>> start Given information

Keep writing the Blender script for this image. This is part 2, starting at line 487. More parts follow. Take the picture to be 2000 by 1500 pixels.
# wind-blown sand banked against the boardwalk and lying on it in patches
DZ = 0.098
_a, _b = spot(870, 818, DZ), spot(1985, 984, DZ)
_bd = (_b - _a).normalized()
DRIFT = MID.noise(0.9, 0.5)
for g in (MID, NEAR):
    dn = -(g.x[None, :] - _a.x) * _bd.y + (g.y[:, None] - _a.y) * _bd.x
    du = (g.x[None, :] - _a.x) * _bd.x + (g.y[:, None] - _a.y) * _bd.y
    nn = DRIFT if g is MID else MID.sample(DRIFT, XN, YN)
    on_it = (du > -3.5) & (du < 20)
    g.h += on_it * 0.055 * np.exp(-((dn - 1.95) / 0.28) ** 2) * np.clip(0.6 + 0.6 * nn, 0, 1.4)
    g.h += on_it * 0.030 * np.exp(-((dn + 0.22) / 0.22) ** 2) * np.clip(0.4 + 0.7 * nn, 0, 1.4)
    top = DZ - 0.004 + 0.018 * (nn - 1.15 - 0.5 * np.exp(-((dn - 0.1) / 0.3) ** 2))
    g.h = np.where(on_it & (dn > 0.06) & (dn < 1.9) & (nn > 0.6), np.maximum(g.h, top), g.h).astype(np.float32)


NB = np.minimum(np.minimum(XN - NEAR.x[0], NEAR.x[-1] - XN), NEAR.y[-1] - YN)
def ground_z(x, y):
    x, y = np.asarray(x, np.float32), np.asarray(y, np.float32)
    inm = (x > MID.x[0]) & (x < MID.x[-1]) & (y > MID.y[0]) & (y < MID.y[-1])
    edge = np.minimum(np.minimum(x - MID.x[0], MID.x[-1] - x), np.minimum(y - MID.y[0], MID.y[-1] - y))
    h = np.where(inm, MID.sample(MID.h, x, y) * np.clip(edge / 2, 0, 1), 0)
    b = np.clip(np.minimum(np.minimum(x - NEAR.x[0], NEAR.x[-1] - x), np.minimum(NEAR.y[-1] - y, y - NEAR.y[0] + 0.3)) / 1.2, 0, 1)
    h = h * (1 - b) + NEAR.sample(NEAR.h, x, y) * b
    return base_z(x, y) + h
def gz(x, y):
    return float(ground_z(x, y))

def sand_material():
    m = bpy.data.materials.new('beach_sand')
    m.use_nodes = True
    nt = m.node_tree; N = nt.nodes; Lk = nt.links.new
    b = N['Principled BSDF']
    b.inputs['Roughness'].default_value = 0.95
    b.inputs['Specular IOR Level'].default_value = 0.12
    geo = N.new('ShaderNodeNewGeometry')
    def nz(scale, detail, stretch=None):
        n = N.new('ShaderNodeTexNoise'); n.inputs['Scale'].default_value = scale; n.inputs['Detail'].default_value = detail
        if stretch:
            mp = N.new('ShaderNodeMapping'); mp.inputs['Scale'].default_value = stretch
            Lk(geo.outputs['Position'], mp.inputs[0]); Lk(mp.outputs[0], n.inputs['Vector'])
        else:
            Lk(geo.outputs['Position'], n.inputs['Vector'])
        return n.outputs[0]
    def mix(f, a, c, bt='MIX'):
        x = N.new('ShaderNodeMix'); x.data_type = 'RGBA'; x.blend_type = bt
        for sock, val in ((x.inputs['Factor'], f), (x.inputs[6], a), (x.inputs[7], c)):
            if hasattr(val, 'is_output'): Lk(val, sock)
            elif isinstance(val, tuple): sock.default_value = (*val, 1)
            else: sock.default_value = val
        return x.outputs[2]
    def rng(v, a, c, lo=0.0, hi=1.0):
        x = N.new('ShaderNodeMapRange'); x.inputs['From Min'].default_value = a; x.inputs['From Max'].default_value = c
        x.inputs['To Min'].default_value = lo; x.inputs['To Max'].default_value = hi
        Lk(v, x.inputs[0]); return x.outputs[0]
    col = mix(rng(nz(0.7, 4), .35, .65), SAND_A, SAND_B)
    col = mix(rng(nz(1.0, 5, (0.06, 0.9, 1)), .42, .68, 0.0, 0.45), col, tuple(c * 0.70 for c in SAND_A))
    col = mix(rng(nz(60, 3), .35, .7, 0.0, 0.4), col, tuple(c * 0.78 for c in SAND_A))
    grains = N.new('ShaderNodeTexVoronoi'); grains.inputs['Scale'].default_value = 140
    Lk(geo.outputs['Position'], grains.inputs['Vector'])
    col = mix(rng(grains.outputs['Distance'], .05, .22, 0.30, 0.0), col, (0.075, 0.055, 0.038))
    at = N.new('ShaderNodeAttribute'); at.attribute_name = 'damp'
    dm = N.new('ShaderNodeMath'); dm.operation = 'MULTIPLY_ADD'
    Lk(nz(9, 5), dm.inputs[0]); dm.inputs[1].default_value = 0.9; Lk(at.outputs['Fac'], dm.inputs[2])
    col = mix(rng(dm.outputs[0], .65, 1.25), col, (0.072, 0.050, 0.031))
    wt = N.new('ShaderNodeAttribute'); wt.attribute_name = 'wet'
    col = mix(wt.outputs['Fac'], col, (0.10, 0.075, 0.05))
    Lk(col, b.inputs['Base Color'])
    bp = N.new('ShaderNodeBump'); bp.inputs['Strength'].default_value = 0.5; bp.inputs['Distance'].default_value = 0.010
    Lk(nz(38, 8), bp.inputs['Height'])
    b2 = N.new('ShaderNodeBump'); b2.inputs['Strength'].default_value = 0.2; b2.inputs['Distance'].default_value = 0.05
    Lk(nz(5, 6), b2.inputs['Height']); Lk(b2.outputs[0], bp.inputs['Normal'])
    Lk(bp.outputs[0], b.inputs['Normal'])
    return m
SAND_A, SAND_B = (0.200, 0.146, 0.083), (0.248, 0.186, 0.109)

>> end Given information

[Work to be completed] Please write out exactly the lines from the start of the data through the line that contains "g.h = np.where(on_it", both ends included, and nothing else.

[Solution]
Keep writing the Blender script for this image. This is part 2, starting at line 487. More parts follow. Take the picture to be 2000 by 1500 pixels.
# wind-blown sand banked against the boardwalk and lying on it in patches
DZ = 0.098
_a, _b = spot(870, 818, DZ), spot(1985, 984, DZ)
_bd = (_b - _a).normalized()
DRIFT = MID.noise(0.9, 0.5)
for g in (MID, NEAR):
    dn = -(g.x[None, :] - _a.x) * _bd.y + (g.y[:, None] - _a.y) * _bd.x
    du = (g.x[None, :] - _a.x) * _bd.x + (g.y[:, None] - _a.y) * _bd.y
    nn = DRIFT if g is MID else MID.sample(DRIFT, XN, YN)
    on_it = (du > -3.5) & (du < 20)
    g.h += on_it * 0.055 * np.exp(-((dn - 1.95) / 0.28) ** 2) * np.clip(0.6 + 0.6 * nn, 0, 1.4)
    g.h += on_it * 0.030 * np.exp(-((dn + 0.22) / 0.22) ** 2) * np.clip(0.4 + 0.7 * nn, 0, 1.4)
    top = DZ - 0.004 + 0.018 * (nn - 1.15 - 0.5 * np.exp(-((dn - 0.1) / 0.3) ** 2))
    g.h = np.where(on_it & (dn > 0.06) & (dn < 1.9) & (nn > 0.6), np.maximum(g.h, top), g.h).astype(np.float32)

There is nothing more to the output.